SHORT EXERCISE »
The lines from the top of the material below through the line containing "bm = bmesh.new(); ribbon(bm, subdiv(outer, 8), .6, fn, True);" are to be printed exactly, with pictures omitted.
start MATERIAL
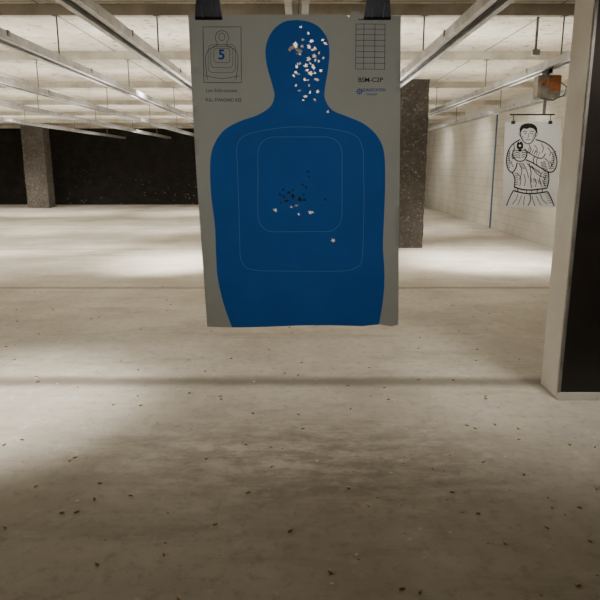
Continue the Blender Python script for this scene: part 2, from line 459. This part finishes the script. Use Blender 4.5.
sil = spline(sil_R, 5) + [(362,326.8),(300,326.8),(240,327.6)] + spline(sil_L, 5)[:-1]
tgt = sheet(paper_outline, 0, 'silhouette_target', M_paper, None)
tgt.location = O1
tag(tgt, 'large grey paper target with blue human silhouette, pierced by bullet holes', 'paper target')
sheet(subdiv(sil, 8), .0008, 'blue_silhouette', M_blue, tgt)

def ribbon(bm, pts, w, fn, closed=False):
    n = len(pts); L = []
    for i, p in enumerate(pts):
        a = pts[(i-1) % n] if (closed or i > 0) else p
        b = pts[(i+1) % n] if (closed or i < n-1) else p
        dx, dy = b[0]-a[0], b[1]-a[1]; d = math.hypot(dx, dy) or 1
        nx, ny = -dy/d*w/2, dx/d*w/2
        L.append((bm.verts.new(fn(p[0]+nx, p[1]+ny)), bm.verts.new(fn(p[0]-nx, p[1]-ny))))
    for i in range(n if closed else n-1):
        a, b = L[i], L[(i+1) % n]
        try: bm.faces.new((a[0], a[1], b[1], b[0]))
        except ValueError: pass
def rrect(x0, y0, x1, y1, r, n=6):
    o = []
    for (cx, cy, a) in ((x1-r, y0+r, -PI/2), (x1-r, y1-r, 0), (x0+r, y1-r, PI/2), (x0+r, y0+r, PI)):
        for k in range(n+1): o.append((cx+r*math.cos(a+PI/2*k/n), cy+r*math.sin(a+PI/2*k/n)))
    return subdiv(o, 6)
fn = lambda x, y: pt(x, y, .0018)
fn2 = lambda x, y: pt(x, y, .0010)
bm = bmesh.new(); ribbon(bm, rrect(258, 137, 342, 232, 16), .6, fn, True); link('scoring_ring', bm, M_ring, tgt, normals=False)
outer = spline([(237,150),(240,140),(252,133),(280,128),(300,127),(322,128),(346,132),(358,138),(363,150)], 5)+[(364,200),(363,250)]+spline([(363,250),(361,264),(350,270.5),(335,272)], 5)+[(300,272),(262,271)]+spline([(262,271),(247,268),(241,258),(240,245)], 5)+[(239,200)]
bm = bmesh.new(); ribbon(bm, subdiv(outer, 8), .6, fn, True); link('scoring_ring', bm, M_ring, tgt, normals=False)

def text(name, s, x, y, size, f, mat, parent, bold=0.0, sx=1.0):
    cu = bpy.data.curves.new('t', 'FONT'); cu.body = s; cu.size = size; cu.align_x = 'CENTER'; cu.align_y = 'CENTER'; cu.offset = bold
    ob = bpy.data.objects.new('t', cu); C.objects.link(ob)
    dg = bpy.context.evaluated_depsgraph_get(); dg.update()
    me = bpy.data.meshes.new_from_object(ob.evaluated_get(dg))
    bpy.data.objects.remove(ob)
    for v in me.vertices:
        v.co = f(x+v.co.x*sx, y-v.co.y)
    me.name = name; me.materials.clear(); me.materials.append(mat)
    o = bpy.data.objects.new(name, me); C.objects.link(o); o.parent = parent; return o
bm = bmesh.new()
ribbon(bm, subdiv([(203,27),(241,27),(241.5,83),(204.5,83)], 8), .6, fn2, True)
mini = [(222,30.5),(227,33),(228.5,39),(226.5,44),(229,47),(235,50),(238,57),(237.5,70),(236,80)]
mini = spline(mini, 4); mini = mini[::-1] + [(444-x, y) for x, y in mini]
ribbon(bm, mini, .5, fn2)
ribbon(bm, rrect(214,48.5,230,63,3), .45, fn2, True); ribbon(bm, rrect(211,46.5,233,68,4), .4, fn2, True); ribbon(bm, rrect(208.5,44.8,235.6,73,5), .4, fn2, True)
ribbon(bm, [(222+3*math.cos(k*PI/6), 37+4*math.sin(k*PI/6)) for k in range(12)], .45, fn2, True)
ribbon(bm, [(205,76),(214,78),(222,79),(230,78),(240,76)], .45, fn2)
link('corner_diagram', bm, M_ink, tgt, normals=False)
text('number', '5', 221.8, 55.3, 14, lambda x, y: pt(x, y, .0014), M_ink5, tgt, .3)
text('printed_text', 'Law Enforcement', 222, 91, 5.0, fn2, M_ink, tgt, 0, .88)
text('printed_text', 'FULL STANDARD SIZE', 224, 100.5, 4.4, fn2, M_ink, tgt, .05, .82)
bm = bmesh.new()
for y in (24, 29, 34.6, 40.2, 45.8, 51.5, 57.2, 63, 69): ribbon(bm, [(356,y),(370,y),(385,y+.3)], .45, fn2)
for x in (356, 364, 375, 385): ribbon(bm, [(x,24),(x-.1,40),(x-.2,55),(x-.3,69)], .45, fn2)
ribbon(bm, [(358,19.5),(383,19.5)], .8, fn2)
link('score_table', bm, M_ink, tgt, normals=False)
text('printed_text', 'BSM-C2P', 370.5, 80, 6.5, fn2, M_black_ink, tgt, .06, 1.0)
text('printed_text', 'QUALIFICATION', 373.8, 90, 4.1, fn2, M_ink5, tgt, .06, .78)
text('printed_text', 'TARGET', 372, 94.5, 3.0, fn2, M_ink5, tgt, .02)
bm = bmesh.new()
ribbon(bm, [(359.5+2.4*math.cos(k*PI/8), 91.5+2.4*math.sin(k*PI/8)) for k in range(16)], .8, fn2, True)
ribbon(bm, [(356.5,91.5),(362.5,91.5)], .5, fn2); ribbon(bm, [(359.5,88.5),(359.5,94.5)], .5, fn2)
link('emblem', bm, M_ink5, tgt, normals=False)
bm = bmesh.new()
ring_a = [bm.verts.new(pt(x, y, .0015)) for x, y in ((288,50),(290,46.5),(293.5,45.5),(296,48.5),(300,49),(302.5,51))]
ring_b = [bm.verts.new(pt(x, y, .005)) for x, y in ((290,52.2),(291.5,50),(294.5,48.8),(296.5,51.5),(299,52.6),(302,53))]
for k in range(5): bm.faces.new((ring_a[k], ring_a[k+1], ring_b[k+1], ring_b[k]))
link('torn_flap', bm, M_torn, tgt, normals=False)

# ------------------------------------------------------------ second target: drawn man
O2 = P(531, 122, YB)
def f2(x, y, off=.001):
    p = P(x, y, YB); return Vector((p.x-O2.x, -off+.01*math.sin((x-500)*.09)*min(1, max(0, (y-122)/20)), p.z-O2.z))
bm = bmesh.new(); nx, ny = 12, 14; g = []
for j in range(ny+1):
    row = []
    for i in range(nx+1):
        u, v = i/nx, j/ny
        x = (505*(1-u)+561*u)*(1-v)+(502.5*(1-u)+556*u)*v; y = 122+(207-122)*v
        row.append(bm.verts.new(f2(x, y, 0)))
    g.append(row)
for j in range(ny):
    for i in range(nx): bm.faces.new((g[j][i], g[j][i+1], g[j+1][i+1], g[j+1][i]))
t2 = link('drawn_man_target', bm, M_wpaper, smooth=True); t2.location = O2
tag(t2, 'smaller white paper target with line drawing of a man aiming a pistol', 'paper target')
G = lambda x, y: f2(x, y, .004)
G2 = lambda x, y: f2(x, y, .006)
G3 = lambda x, y: f2(x, y, .0075)
bm = bmesh.new()
def st(pts, w=.9, closed=False, smooth=True): ribbon(bm, spline(pts, 4) if smooth and len(pts) > 2 else pts, w*.86, G, closed)
st([(520.8,131),(521,136.5),(523.4,141),(527.5,143.8),(532,142),(535,136.8),(536,131)], 1)
st([(520.2,131.5),(519,133.6),(520.8,136.8)], .6); st([(536.3,131.5),(537.4,133.8),(535.7,136.8)], .6)
st([(522.8,131.9),(524.8,131.1),(527,132)], .8); st([(529.6,132),(531.8,131.1),(534,131.9)], .8)
st([(524,133.4),(525.2,133.8),(526.6,133.4)], .8); st([(530.2,133.4),(531.6,133.8),(533,133.4)], .8)
st([(528.3,133),(529,136.6),(527.4,137.2)], .55); st([(525.8,139.8),(528,139.3),(530.4,139.9)], .7)
for k in range(6): st([(533.4-k*.4,134.5+k*1.3),(535.4-k*.6,133.6+k*1.3)], .55)
for k in range(3): st([(522,136+k*1.7),(523.6,137+k*1.6)], .5)
st([(520.5,139.5),(515,142.5),(510.5,147),(507.5,154),(506.6,162),(508.5,169.5),(512.5,172.5),(516,168),(517.4,162.5)], 1.4)
st([(535.5,139.5),(544,142.4),(550.5,147),(555,154),(556.4,163),(553.6,170.5),(548,172),(540,167.5),(532,162.5),(526,159.8)], 1.4)
st([(545,153.5),(542,158),(537,157.5),(531.5,154.5),(527,151.5)], 1.1); st([(512,154),(512.6,158.5),(514.4,157.8)], .9)
st([(535,156),(533.2,159.4),(533.8,163.2)], 1); st([(538,157.5),(536.2,161),(537,165)], .8)
st([(541,143.5),(543,148),(541.5,153)], .8); st([(514,144),(514.4,149),(512.6,153)], .8)
st([(515.2,148.5),(513.2,151.5),(513.6,156.8),(517,160.6),(522.4,161),(526,158),(527,152.4),(524.6,148.6)], 1.3)
for k in range(4): st([(514.2,151.2+k*2.2),(517.8,150.4+k*2.2),(520.6,151.4+k*2.2)], .85)
for k in range(4): st([(521.6,151+k*2.2),(524,150.2+k*2.2),(526.4,151+k*2.2)], .85)
st([(512.5,172.5),(515,179),(514.5,187)], 1.3); st([(548,172),(548.4,180),(546.5,188)], 1.3)
st([(529,144.5),(531,150),(528.6,153)], .9); st([(529,163),(531,172),(530.5,180),(531.5,188)], 1.0)
for a in (((519,163),(522,171),(519.5,180)), ((523,163),(527,171),(528.5,178)), ((532,166),(537,174),(545,178)), ((517,173),(521,178),(520,186)), ((542,172),(539,180),(542,187)),
          ((546,175),(543.5,181),(545,187)), ((551,152),(553.4,159),(551.4,166)), ((547,147.5),(550,151.5),(549,156)), ((544,158),(548,162),(548.5,167)),
          ((509.6,152),(509,158),(510.6,164)), ((549,161),(551,165),(548.5,169)), ((511.6,161),(512.4,165),(514,167)), ((534,178),(536,183),(535,187)), ((524,174),(525.5,180),(524.5,186)), ((518,146),(520,148),(519,149.6)), ((534,145),(537,149),(535.5,152.5))): st(a, .8)
for k in range(9): st([(552.2-k*.35,153+k*2),(555.8-k*.25,151.2+k*2.1)], .7)
for k in range(7): st([(540+k*.5,163+k*1.4),(545+k*.4,161.4+k*1.6)], .7)
for k in range(7): st([(543,174+k*2),(548,172.6+k*2)], .75)
for k in range(8): st([(507.4,152+k*2.3),(510.4,150.8+k*2.3)], .65)
for k in range(6): st([(514.6,174+k*2.2),(518.4,172.8+k*2.2)], .65)
for k in range(7): st([(527+k*1.9,163+k*1.2),(529.4+k*1.9,166.6+k*1.4)], .7)
for k in range(6): st([(531+k*2.2,178+k*.4),(532+k*2.2,182.5+k*.4)], .6)
for k in range(6): st([(528+k*2.0,151.5+k*1.0),(529.4+k*2.0,147.6+k*.9)], .65)
for k in range(5): st([(519+k*.8,164+k*1.3),(522+k*.8,163+k*1.3)], .6)
st([(514.3,187),(522,189.3),(532,190),(546.8,188)], 1.5); st([(513.6,190.4),(522,192.8),(532,193.6),(547.3,191.6)], 1.5)
st([(526.5,189.8),(526.5,193.4),(531.5,193.6),(531.5,190),(526.5,189.8)], 1, smooth=False)
for x in (518, 537, 542): st([(x,188.4),(x,192.6)], .9)
st([(513.6,190.4),(510,197),(506.5,205.8)], 1.3); st([(547.3,191.6),(550.5,198),(553.4,205.8)], 1.3)
st([(530,194),(530.5,200),(528,205.8)], 1.1); st([(532,196),(533,201),(535,205.8)], .8)
for a in (((518,194),(516.5,199),(512.5,204)), ((522,195),(520,200),(518,205.5)), ((540,194),(542.5,200),(547,204)), ((536,196),(538.5,201),(541,205.5)), ((525,196),(524,201),(524,205.5))): st(a, .7)
for k in range(5): st([(545+k*.9,194+k*2.2),(548.6+k*.9,193+k*2.2)], .6)
link('man_outline', bm, M_black_ink, t2, normals=False)
def patch(name, pts, f, mat):
    bm = bmesh.new(); bm.faces.new([bm.verts.new(f(*p)) for p in pts]); bmesh.ops.triangulate(bm, faces=bm.faces)
    return link(name, bm, mat, t2, normals=False)
patch('hair', spline([(520.4,133),(519.4,129),(521.6,125.2),(526.5,123.4),(532,123.8),(535.8,126.3),(537.2,130),(536.5,133.3),(535.2,130.2),(532.6,128.4),(529.5,127.8),(526.5,129),(523.6,128.4),(521.8,130.5),(520.4,133)], 3)[:-1], G2, M_black_ink)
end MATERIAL
SOLUTION TO THIS PROBLEM »
Continue the Blender Python script for this scene: part 2, from line 459. This part finishes the script. Use Blender 4.5.
sil = spline(sil_R, 5) + [(362,326.8),(300,326.8),(240,327.6)] + spline(sil_L, 5)[:-1]
tgt = sheet(paper_outline, 0, 'silhouette_target', M_paper, None)
tgt.location = O1
tag(tgt, 'large grey paper target with blue human silhouette, pierced by bullet holes', 'paper target')
sheet(subdiv(sil, 8), .0008, 'blue_silhouette', M_blue, tgt)

def ribbon(bm, pts, w, fn, closed=False):
    n = len(pts); L = []
    for i, p in enumerate(pts):
        a = pts[(i-1) % n] if (closed or i > 0) else p
        b = pts[(i+1) % n] if (closed or i < n-1) else p
        dx, dy = b[0]-a[0], b[1]-a[1]; d = math.hypot(dx, dy) or 1
        nx, ny = -dy/d*w/2, dx/d*w/2
        L.append((bm.verts.new(fn(p[0]+nx, p[1]+ny)), bm.verts.new(fn(p[0]-nx, p[1]-ny))))
    for i in range(n if closed else n-1):
        a, b = L[i], L[(i+1) % n]
        try: bm.faces.new((a[0], a[1], b[1], b[0]))
        except ValueError: pass
def rrect(x0, y0, x1, y1, r, n=6):
    o = []
    for (cx, cy, a) in ((x1-r, y0+r, -PI/2), (x1-r, y1-r, 0), (x0+r, y1-r, PI/2), (x0+r, y0+r, PI)):
        for k in range(n+1): o.append((cx+r*math.cos(a+PI/2*k/n), cy+r*math.sin(a+PI/2*k/n)))
    return subdiv(o, 6)
fn = lambda x, y: pt(x, y, .0018)
fn2 = lambda x, y: pt(x, y, .0010)
bm = bmesh.new(); ribbon(bm, rrect(258, 137, 342, 232, 16), .6, fn, True); link('scoring_ring', bm, M_ring, tgt, normals=False)
outer = spline([(237,150),(240,140),(252,133),(280,128),(300,127),(322,128),(346,132),(358,138),(363,150)], 5)+[(364,200),(363,250)]+spline([(363,250),(361,264),(350,270.5),(335,272)], 5)+[(300,272),(262,271)]+spline([(262,271),(247,268),(241,258),(240,245)], 5)+[(239,200)]
bm = bmesh.new(); ribbon(bm, subdiv(outer, 8), .6, fn, True); link('scoring_ring', bm, M_ring, tgt, normals=False)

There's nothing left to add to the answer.